Note: This is a continuation of my series looking at the Hellier docuseries. Additional entries exist within this blog.
In season two of the docuseries Hellier, we meet “Amy” who spins a yarn of Satanic conspiracies in high places (and in underground caverns). Unfortunately for the team, they fail to recognize Amy for what she is: a repeat offender whose tendency to take things that don’t belong to her have landed her in jail and possibly a decade-long prison sentence.
Amy has problems, and I can certainly sympathize. I’ve chased my own demons a time or two and I know what it’s like to have a monkey on my back. That said, once I was clean, I knew that I and I alone was responsible for my behavior. The devil–nor his followers–didn’t make me do those things; I did them because they felt good.
In order for Amy to get better, she has to accept what she’s done, that she was caught doing what she did, and that she and she alone bears the responsibility for what’s happened to her and where she is. We can argue about systems of oppression until we’re blue in the face but, if she ever wants to make parole, Amy will need to fess up, face facts, and recant her insane statement about devil worshippers in law enforcement, in the Marines, and in civilian government. She evokes the horrors of the Satanic Panic which swept North America in the 1980s and 1990s in order to make her claims and, unfortunately, Shaggy, Fred, Daphne, and Velma the Hellier team bites into it hook, line, and sinker.

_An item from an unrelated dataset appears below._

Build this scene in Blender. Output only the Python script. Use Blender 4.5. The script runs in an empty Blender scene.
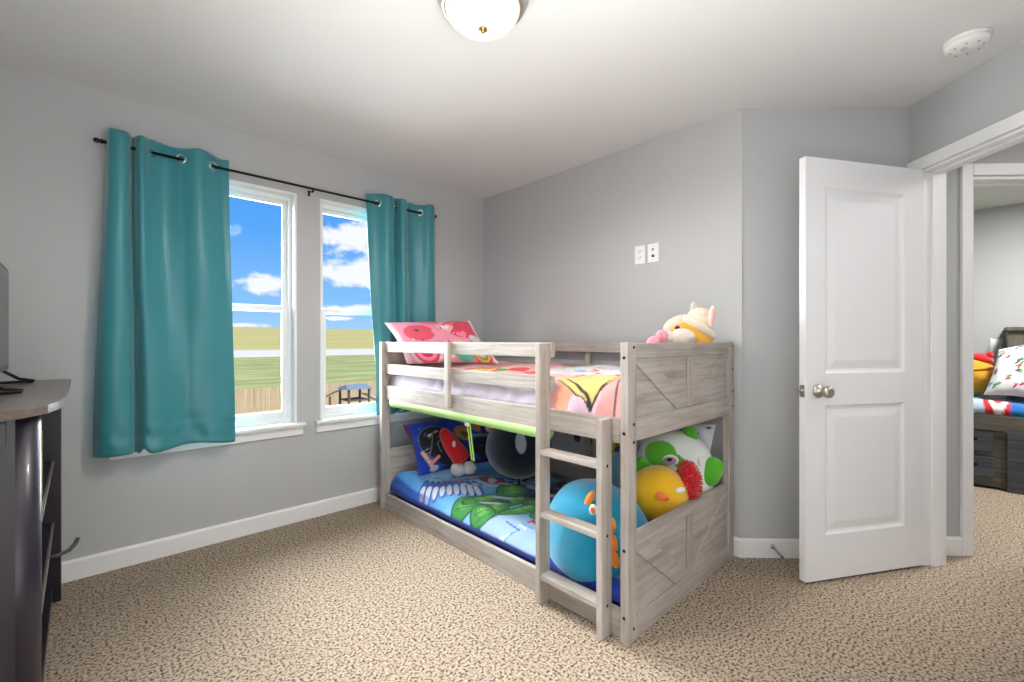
import bpy, bmesh, math, random
import numpy as np
from mathutils import Vector, Matrix
random.seed(7); np.random.seed(7)
SC = bpy.context.scene
COL = SC.collection
PI = math.pi

# ------------------------------------------------------------------ camera
cam_d = bpy.data.cameras.new('camera'); cam = bpy.data.objects.new('camera', cam_d); COL.objects.link(cam)
cam.location = (0, 0, 1.17)
cam.rotation_euler = (PI/2, 0, math.radians(46.4 - 90))
cam_d.sensor_width = 36; cam_d.lens = 455/1024*36; cam_d.clip_start = 0.02; cam_d.clip_end = 3000
SC.camera = cam
SC.view_settings.view_transform = 'Standard'; SC.view_settings.look = 'None'
SC.view_settings.gamma = 1; SC.view_settings.use_curve_mapping = False
SC.view_settings.exposure = 0.12
SC.cycles.max_bounces = 10; SC.cycles.diffuse_bounces = 6; SC.cycles.transparent_max_bounces = 12
SC.cycles.sample_clamp_indirect = 6.0; SC.cycles.use_denoising = True
SC.cycles.caustics_reflective = False; SC.cycles.caustics_refractive = False

def lin(c):
    out = []
    for x in c[:3]:
        x = x/255.0
        out.append(x/12.92 if x <= 0.04045 else ((x+0.055)/1.055)**2.4)
    return tuple(out)
def lin4(c): return lin(c) + (1.0,)

# ------------------------------------------------------------------ sky
def build_world():
    w = bpy.data.worlds.new('sky'); SC.world = w; w.use_nodes = True
    nt = w.node_tree; nt.nodes.clear(); N = nt.nodes.new; L = nt.links.new
    out = N('ShaderNodeOutputWorld'); bg = N('ShaderNodeBackground'); L(bg.outputs[0], out.inputs[0])
    bg.inputs[1].default_value = 1.0
    tc = N('ShaderNodeTexCoord'); sep = N('ShaderNodeSeparateXYZ'); L(tc.outputs['Generated'], sep.inputs[0])
    def math_(op, a, b=None):
        m = N('ShaderNodeMath'); m.operation = op
        for i, v in enumerate((a, b)):
            if v is None: continue
            if isinstance(v, (int, float)): m.inputs[i].default_value = v
            else: L(v, m.inputs[i])
        return m.outputs[0]
    x, y, z = sep.outputs
    az = math_('ARCTAN2', y, x)
    r = math_('SQRT', math_('ADD', math_('MULTIPLY', x, x), math_('MULTIPLY', y, y)))
    el = math_('ARCTAN2', z, r)
    ramp = N('ShaderNodeValToRGB'); L(math_('DIVIDE', el, 0.6), ramp.inputs[0])
    e = ramp.color_ramp.elements
    e[0].position = 0.0; e[0].color = lin4((176, 212, 248))
    e[1].position = 1.0; e[1].color = lin4((58, 128, 232))
    for p, c in ((0.12, (138, 194, 250)), (0.35, (92, 166, 248)), (0.62, (70, 150, 246))):
        n_ = ramp.color_ramp.elements.new(p); n_.color = lin4(c)
    comb = N('ShaderNodeCombineXYZ'); L(az, comb.inputs[0]); L(math_('MULTIPLY', el, 1.7), comb.inputs[1])
    noi = N('ShaderNodeTexNoise'); noi.inputs['Scale'].default_value = 16; noi.inputs['Detail'].default_value = 8
    noi.inputs['Roughness'].default_value = 0.6; L(comb.outputs[0], noi.inputs['Vector'])
    nz = math_('SUBTRACT', noi.outputs[0], 0.5)
    total = None
    # cumulus banks: azimuth, elevation, half width, half height
    for (a0, e0, sa, se) in ((1.312, 0.107, 0.062, 0.020), (1.15, 0.212, 0.072, 0.038), (1.145, 0.138, 0.09, 0.030), (1.08, 0.18, 0.06, 0.03),
                             (1.10, 0.155, 0.05, 0.030), (1.15, 0.272, 0.08, 0.013), (1.14, 0.066, 0.065, 0.012), (1.18, 0.047, 0.05, 0.006),
                             (1.36, 0.03, 0.06, 0.006), (0.9, 0.2, 0.12, 0.04), (1.7, 0.22, 0.15, 0.05), (2.1, 0.12, 0.2, 0.04)):
        da = math_('DIVIDE', math_('SUBTRACT', az, a0), sa); de = math_('DIVIDE', math_('SUBTRACT', el, e0), se)
        d2 = math_('ADD', math_('MULTIPLY', da, da), math_('MULTIPLY', de, de))
        m = math_('SUBTRACT', 1.0, math_('SQRT', d2))
        total = m if total is None else math_('MAXIMUM', total, m)
    total = math_('MAXIMUM', total, -1.5)
    dens = math_('ADD', total, math_('MULTIPLY', nz, 2.6))
    cr = N('ShaderNodeMapRange'); cr.interpolation_type = 'SMOOTHSTEP'; L(dens, cr.inputs[0])
    cr.inputs[1].default_value = -0.08; cr.inputs[2].default_value = 0.5
    mix = N('ShaderNodeMix'); mix.data_type = 'RGBA'; L(cr.outputs[0], mix.inputs[0])
    L(ramp.outputs[0], mix.inputs[6]); mix.inputs[7].default_value = lin4((246, 247, 252))
    L(mix.outputs[2], bg.inputs[0])
build_world()

def light(name, kind, loc, energy, color=(1, 1, 1), rot=(0, 0, 0), size=0.2, size_y=None, shape=None, spread=None):
    d = bpy.data.lights.new(name, kind); d.energy = energy; d.color = color
    if kind == 'AREA':
        d.size = size
        if shape: d.shape = shape
        if size_y: d.size_y = size_y
        if spread: d.spread = spread
    elif kind == 'SUN': d.angle = size
    else: d.shadow_soft_size = size
    o = bpy.data.objects.new(name, d); COL.objects.link(o); o.location = loc; o.rotation_euler = rot
    return o
light('sun', 'SUN', (0, 0, 20), 4.6, (1, 0.95, 0.86), (math.radians(35), 0, math.radians(25)), size=0.01)
lamp_d = light('room_lamp', 'SPOT', (1.068, 1.276, 2.290), 74, (1, 0.96, 0.92), size=0.10)
lamp_d.data.spot_size = math.radians(176); lamp_d.data.spot_blend = 0.45
for wx in (0.83, 1.37):                                              # daylight entering at each window
    light('window_daylight', 'AREA', (wx, 3.55, 1.50), 56, (0.97, 0.985, 1), (math.radians(-72), 0, 0), size=0.44, size_y=1.45, shape='RECTANGLE', spread=math.radians(104))
light('ceiling_bounce_fill', 'AREA', (0.45, 0.35, 1.5), 25, (1, 0.99, 0.98), (PI, 0, 0), size=0.7, shape='DISK')  # added fill aimed upward so the ceiling bounce lifts the whole room
light('wall_bounce_fill', 'AREA', (0.35, 0.25, 0.72), 38, (1, 0.99, 0.98), (math.radians(90), 0, math.radians(135)), size=0.5, shape='DISK')  # added fill aimed at the rear corner, bouncing low into the lower bunk
light('hall_fill', 'AREA', (3.2, -1.2, 2.40), 20, (1, 0.98, 0.96), size=0.9, shape='DISK')  # added light without a fixture, fills the hall beyond the door
light('bedroom_fill', 'AREA', (4.9, -0.6, 2.40), 70, (1, 0.98, 0.96), size=0.4, shape='DISK')  # unseen light added to brighten the far bedroom, no fixture modelled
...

Amy is compounding her personal problems by spinning a lie that has the potential to create serious problems for innocent people. The genuine horror of the Satanic Panic (SP) resided in the wrongful arrests, convictions, and incarcerations of innocent people. Further, the template created by the SP has been used by dissatisfied Evangelical Christians to form their own “Satanic” cults that focus on the ritual abuse of children. That is, the old stand by that “the devil made me do it” has become a reality for pedophile preachers that seek justification for their abusive behavior.
If the Hellier team has a shred of integrity, if they can muster up a modicum of human decency and compassion, they will publicly apologize and distance themselves from Amy. They need to do this not only to salvage what’s left of their tattered integrity, but also help Amy face the reality of what she’s done. Providing someone like Amy with a platform to spread lies and conspiracies helps her maintain the delusion that she did nothing wrong and is a pawn in a vast conspiracy; it keeps her from working on herself and prevents her from seeking true rehabilitation. Promoting Amy’s story has harmed her more than the Hellier team (who lack training in psychology) can begin to understand.